$a,b,c,d,p,q$ are integers such that
$$c=b-a\quad,\quad 0\leq d\quad,\quad 1\leq a\leq b\leq d+1\quad,\quad 1\leq p\quad,\quad 1\leq q$$
How to argue that the cumbersome condition
$$\left\lfloor \frac{p-1}{a}\right\rfloor \leq \left\lfloor \frac{q+c-1}{b}\right\rfloor\land\underset{{\hspace{2.16cm} \llap{\left\lfloor \tfrac{p+0}{a}\right\rfloor {\large \textbf{ = }}\left\lfloor \tfrac{q+c+0}{b}\right\rfloor\ \land\ \left\lfloor \tfrac{p+1}{a}\right\rfloor {\large \textbf{ = }}\left\lfloor \tfrac{q+c+1}{b}\right\rfloor} \ \ \land \ \ {\large\ldots}\ \ \land\ \,\rlap{\left\lfloor \tfrac{p+d-1}{a}\right\rfloor {\large \textbf{ = }}\left\lfloor \tfrac{q+c+d-1}{b}\right\rfloor}}}{\underset{}{\underbrace{\text{equality conditions}}}}\land\left\lfloor \frac{p+d}{a}\right\rfloor \geq \left\lfloor \frac{q+c+d}{b}\right\rfloor$$
is the same as the simpler condition
$$c \left\lfloor \frac{p-1}{a}\right\rfloor \leq q-p\leq c \left\lfloor \frac{d+p}{a}\right\rfloor -c\land (a=b \lor d\leq 2 a-(q \bmod b))$$
I wanted to do it by induction wrt. $d$, but I can't see how to do it even when $d=0$. Any ideas?

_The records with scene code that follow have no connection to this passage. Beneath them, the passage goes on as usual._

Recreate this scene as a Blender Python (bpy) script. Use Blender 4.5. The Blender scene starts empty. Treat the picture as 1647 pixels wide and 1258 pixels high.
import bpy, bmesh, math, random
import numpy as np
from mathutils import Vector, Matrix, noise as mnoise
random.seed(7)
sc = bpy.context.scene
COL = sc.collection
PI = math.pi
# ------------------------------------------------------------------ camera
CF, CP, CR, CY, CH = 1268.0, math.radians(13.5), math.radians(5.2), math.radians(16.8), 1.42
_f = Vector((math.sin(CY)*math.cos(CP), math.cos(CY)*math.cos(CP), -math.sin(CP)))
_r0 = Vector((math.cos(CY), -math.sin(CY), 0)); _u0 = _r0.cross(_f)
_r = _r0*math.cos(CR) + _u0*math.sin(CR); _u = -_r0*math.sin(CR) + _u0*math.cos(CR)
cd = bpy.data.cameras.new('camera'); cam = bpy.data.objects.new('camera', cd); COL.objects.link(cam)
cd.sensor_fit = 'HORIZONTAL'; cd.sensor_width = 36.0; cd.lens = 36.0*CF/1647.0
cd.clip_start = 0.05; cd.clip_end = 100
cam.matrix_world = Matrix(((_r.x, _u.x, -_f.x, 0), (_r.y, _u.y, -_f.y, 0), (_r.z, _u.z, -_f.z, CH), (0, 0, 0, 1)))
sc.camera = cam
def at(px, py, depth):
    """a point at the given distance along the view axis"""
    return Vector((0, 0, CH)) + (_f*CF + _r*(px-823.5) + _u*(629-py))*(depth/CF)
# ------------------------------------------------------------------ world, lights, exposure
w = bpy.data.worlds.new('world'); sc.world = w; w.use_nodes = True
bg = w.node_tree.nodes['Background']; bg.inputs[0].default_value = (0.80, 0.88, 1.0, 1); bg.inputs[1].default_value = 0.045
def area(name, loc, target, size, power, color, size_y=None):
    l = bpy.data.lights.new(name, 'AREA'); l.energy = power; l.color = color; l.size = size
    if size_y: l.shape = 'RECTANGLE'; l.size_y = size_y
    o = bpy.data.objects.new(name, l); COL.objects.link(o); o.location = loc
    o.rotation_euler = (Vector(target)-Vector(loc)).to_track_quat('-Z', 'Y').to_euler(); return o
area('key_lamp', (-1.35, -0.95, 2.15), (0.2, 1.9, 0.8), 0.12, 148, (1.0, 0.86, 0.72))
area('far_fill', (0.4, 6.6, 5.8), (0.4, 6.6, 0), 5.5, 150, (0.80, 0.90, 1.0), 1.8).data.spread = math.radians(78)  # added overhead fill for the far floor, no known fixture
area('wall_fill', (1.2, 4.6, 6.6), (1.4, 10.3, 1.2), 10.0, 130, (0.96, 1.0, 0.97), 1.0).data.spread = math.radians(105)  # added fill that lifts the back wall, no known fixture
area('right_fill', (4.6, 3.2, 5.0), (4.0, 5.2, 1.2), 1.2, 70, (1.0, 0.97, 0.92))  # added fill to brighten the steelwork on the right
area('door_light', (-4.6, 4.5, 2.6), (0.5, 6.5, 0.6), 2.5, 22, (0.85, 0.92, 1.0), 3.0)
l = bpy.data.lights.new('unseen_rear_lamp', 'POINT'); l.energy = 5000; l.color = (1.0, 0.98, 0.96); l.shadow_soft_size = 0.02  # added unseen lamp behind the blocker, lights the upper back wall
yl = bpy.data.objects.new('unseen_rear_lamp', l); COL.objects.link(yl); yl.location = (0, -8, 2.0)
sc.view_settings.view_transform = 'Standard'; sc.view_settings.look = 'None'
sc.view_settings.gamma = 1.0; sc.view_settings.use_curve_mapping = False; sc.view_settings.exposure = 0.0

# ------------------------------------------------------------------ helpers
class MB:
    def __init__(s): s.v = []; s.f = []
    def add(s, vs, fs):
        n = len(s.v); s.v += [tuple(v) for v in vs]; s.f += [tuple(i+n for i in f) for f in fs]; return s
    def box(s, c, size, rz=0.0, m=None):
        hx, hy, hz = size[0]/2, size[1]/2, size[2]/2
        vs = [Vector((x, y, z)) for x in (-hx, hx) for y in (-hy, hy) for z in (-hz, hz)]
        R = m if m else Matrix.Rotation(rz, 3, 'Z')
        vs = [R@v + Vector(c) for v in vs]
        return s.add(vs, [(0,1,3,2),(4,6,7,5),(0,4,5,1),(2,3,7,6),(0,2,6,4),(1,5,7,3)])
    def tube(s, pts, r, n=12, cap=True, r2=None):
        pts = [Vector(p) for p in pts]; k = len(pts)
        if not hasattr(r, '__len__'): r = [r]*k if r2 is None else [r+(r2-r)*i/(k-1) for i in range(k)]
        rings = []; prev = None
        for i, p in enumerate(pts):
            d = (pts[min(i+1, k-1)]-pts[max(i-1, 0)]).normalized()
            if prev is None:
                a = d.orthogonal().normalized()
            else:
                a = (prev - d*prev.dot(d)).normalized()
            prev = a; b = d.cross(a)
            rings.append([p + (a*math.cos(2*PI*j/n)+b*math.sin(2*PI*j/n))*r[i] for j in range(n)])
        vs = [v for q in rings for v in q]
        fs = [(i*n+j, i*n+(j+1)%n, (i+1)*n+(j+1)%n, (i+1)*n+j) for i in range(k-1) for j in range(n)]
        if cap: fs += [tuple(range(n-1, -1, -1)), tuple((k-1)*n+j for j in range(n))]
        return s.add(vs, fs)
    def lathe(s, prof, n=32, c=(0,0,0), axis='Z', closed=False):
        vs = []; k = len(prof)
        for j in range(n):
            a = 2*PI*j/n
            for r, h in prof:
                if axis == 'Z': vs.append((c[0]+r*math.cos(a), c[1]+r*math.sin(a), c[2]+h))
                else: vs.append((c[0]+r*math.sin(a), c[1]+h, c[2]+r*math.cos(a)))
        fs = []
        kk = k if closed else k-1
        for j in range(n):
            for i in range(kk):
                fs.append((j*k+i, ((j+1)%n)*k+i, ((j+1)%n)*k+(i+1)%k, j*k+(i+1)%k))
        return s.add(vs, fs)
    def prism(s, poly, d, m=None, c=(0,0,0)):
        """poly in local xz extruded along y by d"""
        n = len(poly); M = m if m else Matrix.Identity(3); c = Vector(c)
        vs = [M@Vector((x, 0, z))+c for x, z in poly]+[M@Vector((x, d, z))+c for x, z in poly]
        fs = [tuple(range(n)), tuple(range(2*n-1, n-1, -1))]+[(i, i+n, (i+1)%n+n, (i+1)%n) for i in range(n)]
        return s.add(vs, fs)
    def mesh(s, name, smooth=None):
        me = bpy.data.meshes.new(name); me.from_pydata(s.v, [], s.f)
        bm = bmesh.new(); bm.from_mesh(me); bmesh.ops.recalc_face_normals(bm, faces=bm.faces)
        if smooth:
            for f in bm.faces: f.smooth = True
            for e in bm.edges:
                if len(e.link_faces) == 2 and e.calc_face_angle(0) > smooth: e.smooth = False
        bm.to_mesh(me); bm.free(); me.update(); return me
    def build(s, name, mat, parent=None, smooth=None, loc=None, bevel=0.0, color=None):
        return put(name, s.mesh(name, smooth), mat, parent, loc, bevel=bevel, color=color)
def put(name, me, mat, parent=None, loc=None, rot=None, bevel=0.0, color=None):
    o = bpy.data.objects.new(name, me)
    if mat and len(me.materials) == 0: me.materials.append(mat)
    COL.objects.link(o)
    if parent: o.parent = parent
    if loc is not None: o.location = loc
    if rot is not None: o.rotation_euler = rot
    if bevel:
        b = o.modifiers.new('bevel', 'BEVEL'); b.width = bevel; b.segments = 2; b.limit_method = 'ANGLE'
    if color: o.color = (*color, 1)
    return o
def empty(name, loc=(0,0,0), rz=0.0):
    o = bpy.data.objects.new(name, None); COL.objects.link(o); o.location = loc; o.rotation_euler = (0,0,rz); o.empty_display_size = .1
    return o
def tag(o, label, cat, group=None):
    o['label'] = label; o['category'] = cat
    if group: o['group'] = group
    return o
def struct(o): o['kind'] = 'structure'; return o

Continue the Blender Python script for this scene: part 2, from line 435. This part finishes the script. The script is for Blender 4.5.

I think the $d=0$ case should be fine: In this case, the equality conditions are void, and we have $c=d=0$ as well as $a=b=1$. But then the left-hand side of the equivalence is $\lfloor p-1 \rfloor \le \lfloor q-1 \rfloor \land \lfloor p \rfloor \ge \lfloor q \rfloor$, where we may drop the floor brackets since $p$ and $q$ are integers. Hence the left-hand side just says that $p=q$. For the right-hand side one obtains $0 \le q-p \le 0 \land \big( a=b \lor 0 \le -(q \bmod 1) \big)$, whose left conjunct simplifies to $p=q$ while the right conjunct is trivial since we have $a=b=1$ and $q \bmod 1 = 0$ for any positive integer $q$.